##### Given information

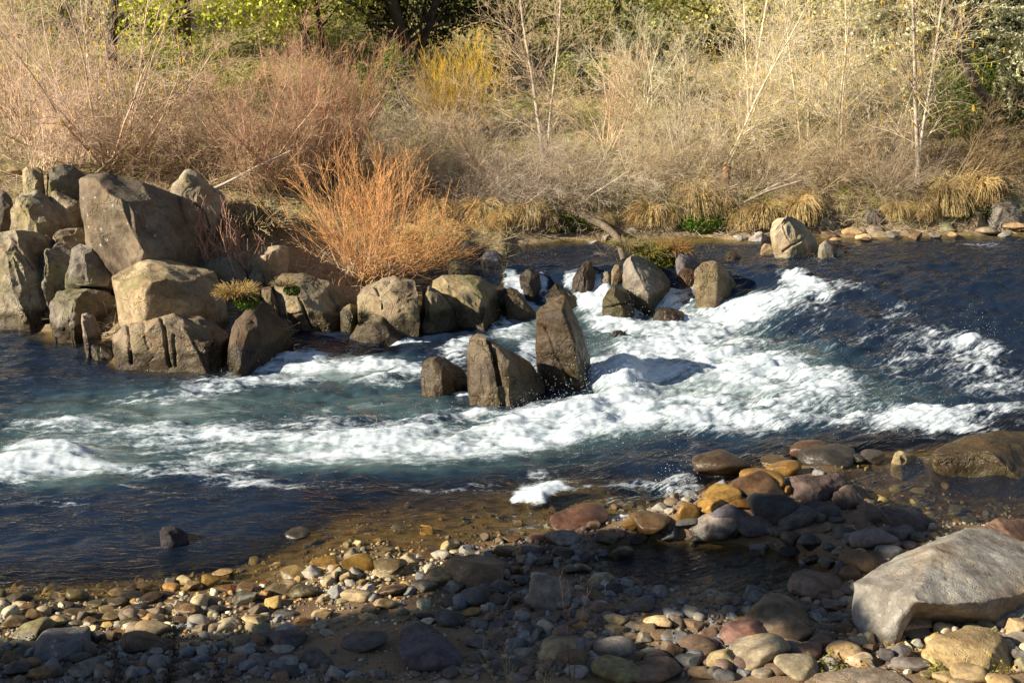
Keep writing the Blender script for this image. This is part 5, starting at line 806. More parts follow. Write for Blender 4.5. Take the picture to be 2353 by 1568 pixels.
BARE = [
 ('fan', 250, 388, .95, .3, PINK, 'tall multi-stemmed bare alder with pale trunks behind the big lichen boulder', 1, {}),
 ('droop', 95, 392, .9, 1.9, PINK, 'low pink bare shrub spreading behind the top blocks of the rock pile', 1, {}),
 ('fan', 60, 330, .7, 2.7, PINK, 'pink bare shrub cut by the picture edge, behind the square block', 2, {}),
 ('droop', 400, 372, .8, .6, (0.609, 0.440, 0.272), 'arching bare shrub between the big lichen boulder and the pale angular boulder', 2, {}),
 ('fan', 590, 425, .66, 4.1, (0.630, 0.390, 0.240), 'reddish bare shrub fanning up behind the pale angular boulder', 2, {'catkins': False}),
 ('fan', 690, 430, .70, 5.2, REDT, 'tallest red-brown shrub directly behind the orange willow', 3, {'catkins': False}),
 ('whips', 760, 400, .95, .5, (0.588, 0.320, 0.176), 'straight-stemmed red-brown shrub behind the left half of the orange willow', 2, {}),
 ('droop', 560, 385, .75, 2.5, (0.630, 0.450, 0.280), 'low grey-pink thicket above the pale angular boulder', 1, {}),
 ('fan', 830, 385, .42, 1.1, GREYT, 'grey bare shrub standing left of the yellow willow', 1, {'catkins': False}),
 ('droop', 960, 405, .62, 3.3, GREYT, 'low grey shrub in front of the yellow willow', 2, {}),
 ('droop', 1120, 420, .7, 5.0, (0.651, 0.470, 0.296), 'low pinkish shrub spreading beneath the slender double-stemmed sapling', 1, {}),
 ('droop', 1335, 478, .62, 1.0, GREYT, 'grey shrub splayed low over the water beside the leaning log', 2, {}),
 ('tree', 1250, 400, .92, .2, (0.693, 0.520, 0.336), 'slender pale double-stemmed sapling right of the yellow willow', 1, {'cat': 'tree', 'stemcol': (.42, .35, .27), 'catkins': False}),
 ('dense', 1470, 425, .62, 2.0, (0.588, 0.470, 0.288), 'dense grey rounded thicket above the straw tussocks', 1, {}),
 ('fan', 1580, 425, .52, 3.0, GREYT, 'grey shrub leaning over the middle straw tussocks', 1, {'catkins': False}),
 ('tree', 1650, 405, .75, 2.4, TANT, 'bare tree leaning steeply left above the middle straw tussocks', 2, {'cat': 'tree', 'lean': (-.55, 0)}),
 ('tree', 1715, 300, .85, 4.0, TANT, 'pale straight bare tree behind the leaning one', 1, {'cat': 'tree'}),
 ('tree', 1850, 340, .8, 1.2, TANT, 'bare tree tilting left with yellow catkins', 2, {'cat': 'tree', 'lean': (-.38, 0)}),
 ('tree', 1935, 395, .85, 5.6, TANT, 'bare tree with a thick pale trunk above the far pale boulder', 2, {'cat': 'tree', 'lean': (-.1, 0)}),
 ('tree', 2110, 432, 1.05, .9, (0.756, 0.600, 0.376), 'tallest pale twin-trunked tree near the lichen-hung tree', 1, {'cat': 'tree', 'stemcol': (.44, .375, .30)}),
 ('dense', 1760, 420, .62, 1.4, (0.630, 0.500, 0.304), 'tangled grey thicket behind the far pale boulder', 1, {}),
 ('dense', 1960, 420, .55, 3.6, (0.567, 0.430, 0.272), 'brown-grey thicket at the foot of the twin-trunked tree', 1, {}),
 ('fan', 2040, 380, .6, 2.2, GREYT, 'fanned grey shrub left of the twin-trunked tree', 3, {}),
 ('fan', 1560, 330, .62, 5.9, TANT, 'tan bare shrub above the dense rounded thicket', 2, {}),
 ('fan', 1400, 330, .55, 3.9, (0.693, 0.490, 0.304), 'pinkish bare shrub right of the slender sapling', 3, {'catkins': False}),
 ('whips', 1060, 318, .82, 0, YELW, 'bright yellow-orange willow with upright stems below the dark oak', 1, {'name': 'yellow_willow', 'group': 'coloured willows', 'stemcol': (.42, .34, .10)}),
 ('whips', 1000, 312, .6, 2.0, (0.483, 0.320, 0.080), 'dull yellow willow clump beside the brighter one below the dark oak', 2, {'name': 'yellow_willow', 'group': 'coloured willows'}),
 ('dense', 2240, 410, .42, .8, (0.273, 0.180, 0.088), 'brown tangled shrub in front of the dark trunk', 1, {}),
 ('dense', 2330, 405, .4, 4.4, (0.294, 0.200, 0.096), 'small brown shrub at the far right of the bank', 1, {}),
 ('dense', 340, 388, .62, .7, (0.651, 0.470, 0.296), 'brushy thicket between the tall alder and the pale angular boulder', 1, {}),
 ('droop', 480, 418, .6, 3.9, (0.630, 0.460, 0.288), 'low twigs sprawling over the top of the pale angular boulder', 2, {}),
 ('dense', 640, 432, .62, 5.1, (0.651, 0.460, 0.288), 'brushy thicket left of the orange willow, below the reddish shrubs', 1, {}),
 ('droop', 760, 440, .62, .2, (0.651, 0.440, 0.264), 'low twigs spreading behind the crown of the orange willow', 1, {}),
 ('dense', 905, 425, .55, 2.2, (0.651, 0.500, 0.312), 'small tangled thicket among the pale slope stones', 1, {}),
 ('droop', 1040, 455, .55, 4.4, (0.672, 0.520, 0.328), 'low twigs hanging over the broad straw tussock', 2, {}),
 ('dense', 1215, 450, .5, 1.3, (0.609, 0.470, 0.296), 'small thicket at the foot of the slender sapling', 1, {}),
 ('droop', 1420, 455, .55, 2.9, (0.651, 0.510, 0.320), 'low arching twigs over the large straw dome', 1, {}),
 ('droop', 1640, 440, .55, 5.6, (0.651, 0.510, 0.320), 'drooping twigs above the tallest straw tussock', 2, {}),
 ('droop', 1880, 440, .5, 1.9, (0.630, 0.490, 0.304), 'low twigs behind the round straw tussock', 2, {}),
 ('dense', 160, 380, .6, 2.6, PINK, 'pink tangled thicket left of the tall alder', 1, {}),
 ('droop', 1085, 478, .62, 2.4, (.52, .43, .34), 'grey twigs trailing over the pool edge right of the orange willow', 1, {}),
 ('droop', 1185, 490, .58, .9, (.50, .41, .33), 'grey twigs arching to the water between the broad tussock and the splayed shrub', 2, {}),
 ('dense', 1290, 462, .55, 3.3, (.50, .41, .32), 'tangled grey thicket behind the dome-shaped straw tussock', 1, {}),
 ('droop', 1545, 452, .45, 4.2, (.54, .45, .35), 'long drooping twigs between the large straw dome and the tallest tussock', 1, {}),
 ('droop', 1725, 452, .45, 1.3, (.56, .46, .36), 'long bare twigs sweeping down left of the far pale boulder', 2, {}),
 ('dense', 2030, 455, .5, .4, (.46, .36, .26), 'brown tangle above the brown far-bank stones', 1, {}),
 ('droop', 2180, 440, .7, 2.9, (0.378, 0.270, 0.152), 'low shrub over the tussocks right of the twin-trunked tree', 1, {}),
]
LV = []
for kind, px, py, s, rot, c, lab, seed, kw in BARE:
    kw = dict(kw); bare(kind, px, py, s, rot, c, lab, seed=seed, **kw); LV.append((px, py - 60, 'the ' + lab.split(' ', 1)[1] if False else lab))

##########

**Written instruction**
Restate the data above exactly, stripping out each image.

**Answer for this exercise**
Keep writing the Blender script for this image. This is part 5, starting at line 806. More parts follow. Write for Blender 4.5. Take the picture to be 2353 by 1568 pixels.
BARE = [
 ('fan', 250, 388, .95, .3, PINK, 'tall multi-stemmed bare alder with pale trunks behind the big lichen boulder', 1, {}),
 ('droop', 95, 392, .9, 1.9, PINK, 'low pink bare shrub spreading behind the top blocks of the rock pile', 1, {}),
 ('fan', 60, 330, .7, 2.7, PINK, 'pink bare shrub cut by the picture edge, behind the square block', 2, {}),
 ('droop', 400, 372, .8, .6, (0.609, 0.440, 0.272), 'arching bare shrub between the big lichen boulder and the pale angular boulder', 2, {}),
 ('fan', 590, 425, .66, 4.1, (0.630, 0.390, 0.240), 'reddish bare shrub fanning up behind the pale angular boulder', 2, {'catkins': False}),
 ('fan', 690, 430, .70, 5.2, REDT, 'tallest red-brown shrub directly behind the orange willow', 3, {'catkins': False}),
 ('whips', 760, 400, .95, .5, (0.588, 0.320, 0.176), 'straight-stemmed red-brown shrub behind the left half of the orange willow', 2, {}),
 ('droop', 560, 385, .75, 2.5, (0.630, 0.450, 0.280), 'low grey-pink thicket above the pale angular boulder', 1, {}),
 ('fan', 830, 385, .42, 1.1, GREYT, 'grey bare shrub standing left of the yellow willow', 1, {'catkins': False}),
 ('droop', 960, 405, .62, 3.3, GREYT, 'low grey shrub in front of the yellow willow', 2, {}),
 ('droop', 1120, 420, .7, 5.0, (0.651, 0.470, 0.296), 'low pinkish shrub spreading beneath the slender double-stemmed sapling', 1, {}),
 ('droop', 1335, 478, .62, 1.0, GREYT, 'grey shrub splayed low over the water beside the leaning log', 2, {}),
 ('tree', 1250, 400, .92, .2, (0.693, 0.520, 0.336), 'slender pale double-stemmed sapling right of the yellow willow', 1, {'cat': 'tree', 'stemcol': (.42, .35, .27), 'catkins': False}),
 ('dense', 1470, 425, .62, 2.0, (0.588, 0.470, 0.288), 'dense grey rounded thicket above the straw tussocks', 1, {}),
 ('fan', 1580, 425, .52, 3.0, GREYT, 'grey shrub leaning over the middle straw tussocks', 1, {'catkins': False}),
 ('tree', 1650, 405, .75, 2.4, TANT, 'bare tree leaning steeply left above the middle straw tussocks', 2, {'cat': 'tree', 'lean': (-.55, 0)}),
 ('tree', 1715, 300, .85, 4.0, TANT, 'pale straight bare tree behind the leaning one', 1, {'cat': 'tree'}),
 ('tree', 1850, 340, .8, 1.2, TANT, 'bare tree tilting left with yellow catkins', 2, {'cat': 'tree', 'lean': (-.38, 0)}),
 ('tree', 1935, 395, .85, 5.6, TANT, 'bare tree with a thick pale trunk above the far pale boulder', 2, {'cat': 'tree', 'lean': (-.1, 0)}),
 ('tree', 2110, 432, 1.05, .9, (0.756, 0.600, 0.376), 'tallest pale twin-trunked tree near the lichen-hung tree', 1, {'cat': 'tree', 'stemcol': (.44, .375, .30)}),
 ('dense', 1760, 420, .62, 1.4, (0.630, 0.500, 0.304), 'tangled grey thicket behind the far pale boulder', 1, {}),
 ('dense', 1960, 420, .55, 3.6, (0.567, 0.430, 0.272), 'brown-grey thicket at the foot of the twin-trunked tree', 1, {}),
 ('fan', 2040, 380, .6, 2.2, GREYT, 'fanned grey shrub left of the twin-trunked tree', 3, {}),
 ('fan', 1560, 330, .62, 5.9, TANT, 'tan bare shrub above the dense rounded thicket', 2, {}),
 ('fan', 1400, 330, .55, 3.9, (0.693, 0.490, 0.304), 'pinkish bare shrub right of the slender sapling', 3, {'catkins': False}),
 ('whips', 1060, 318, .82, 0, YELW, 'bright yellow-orange willow with upright stems below the dark oak', 1, {'name': 'yellow_willow', 'group': 'coloured willows', 'stemcol': (.42, .34, .10)}),
 ('whips', 1000, 312, .6, 2.0, (0.483, 0.320, 0.080), 'dull yellow willow clump beside the brighter one below the dark oak', 2, {'name': 'yellow_willow', 'group': 'coloured willows'}),
 ('dense', 2240, 410, .42, .8, (0.273, 0.180, 0.088), 'brown tangled shrub in front of the dark trunk', 1, {}),
 ('dense', 2330, 405, .4, 4.4, (0.294, 0.200, 0.096), 'small brown shrub at the far right of the bank', 1, {}),
 ('dense', 340, 388, .62, .7, (0.651, 0.470, 0.296), 'brushy thicket between the tall alder and the pale angular boulder', 1, {}),
 ('droop', 480, 418, .6, 3.9, (0.630, 0.460, 0.288), 'low twigs sprawling over the top of the pale angular boulder', 2, {}),
 ('dense', 640, 432, .62, 5.1, (0.651, 0.460, 0.288), 'brushy thicket left of the orange willow, below the reddish shrubs', 1, {}),
 ('droop', 760, 440, .62, .2, (0.651, 0.440, 0.264), 'low twigs spreading behind the crown of the orange willow', 1, {}),
 ('dense', 905, 425, .55, 2.2, (0.651, 0.500, 0.312), 'small tangled thicket among the pale slope stones', 1, {}),
 ('droop', 1040, 455, .55, 4.4, (0.672, 0.520, 0.328), 'low twigs hanging over the broad straw tussock', 2, {}),
 ('dense', 1215, 450, .5, 1.3, (0.609, 0.470, 0.296), 'small thicket at the foot of the slender sapling', 1, {}),
 ('droop', 1420, 455, .55, 2.9, (0.651, 0.510, 0.320), 'low arching twigs over the large straw dome', 1, {}),
 ('droop', 1640, 440, .55, 5.6, (0.651, 0.510, 0.320), 'drooping twigs above the tallest straw tussock', 2, {}),
 ('droop', 1880, 440, .5, 1.9, (0.630, 0.490, 0.304), 'low twigs behind the round straw tussock', 2, {}),
 ('dense', 160, 380, .6, 2.6, PINK, 'pink tangled thicket left of the tall alder', 1, {}),
 ('droop', 1085, 478, .62, 2.4, (.52, .43, .34), 'grey twigs trailing over the pool edge right of the orange willow', 1, {}),
 ('droop', 1185, 490, .58, .9, (.50, .41, .33), 'grey twigs arching to the water between the broad tussock and the splayed shrub', 2, {}),
 ('dense', 1290, 462, .55, 3.3, (.50, .41, .32), 'tangled grey thicket behind the dome-shaped straw tussock', 1, {}),
 ('droop', 1545, 452, .45, 4.2, (.54, .45, .35), 'long drooping twigs between the large straw dome and the tallest tussock', 1, {}),
 ('droop', 1725, 452, .45, 1.3, (.56, .46, .36), 'long bare twigs sweeping down left of the far pale boulder', 2, {}),
 ('dense', 2030, 455, .5, .4, (.46, .36, .26), 'brown tangle above the brown far-bank stones', 1, {}),
 ('droop', 2180, 440, .7, 2.9, (0.378, 0.270, 0.152), 'low shrub over the tussocks right of the twin-trunked tree', 1, {}),
]
LV = []
for kind, px, py, s, rot, c, lab, seed, kw in BARE:
    kw = dict(kw); bare(kind, px, py, s, rot, c, lab, seed=seed, **kw); LV.append((px, py - 60, 'the ' + lab.split(' ', 1)[1] if False else lab))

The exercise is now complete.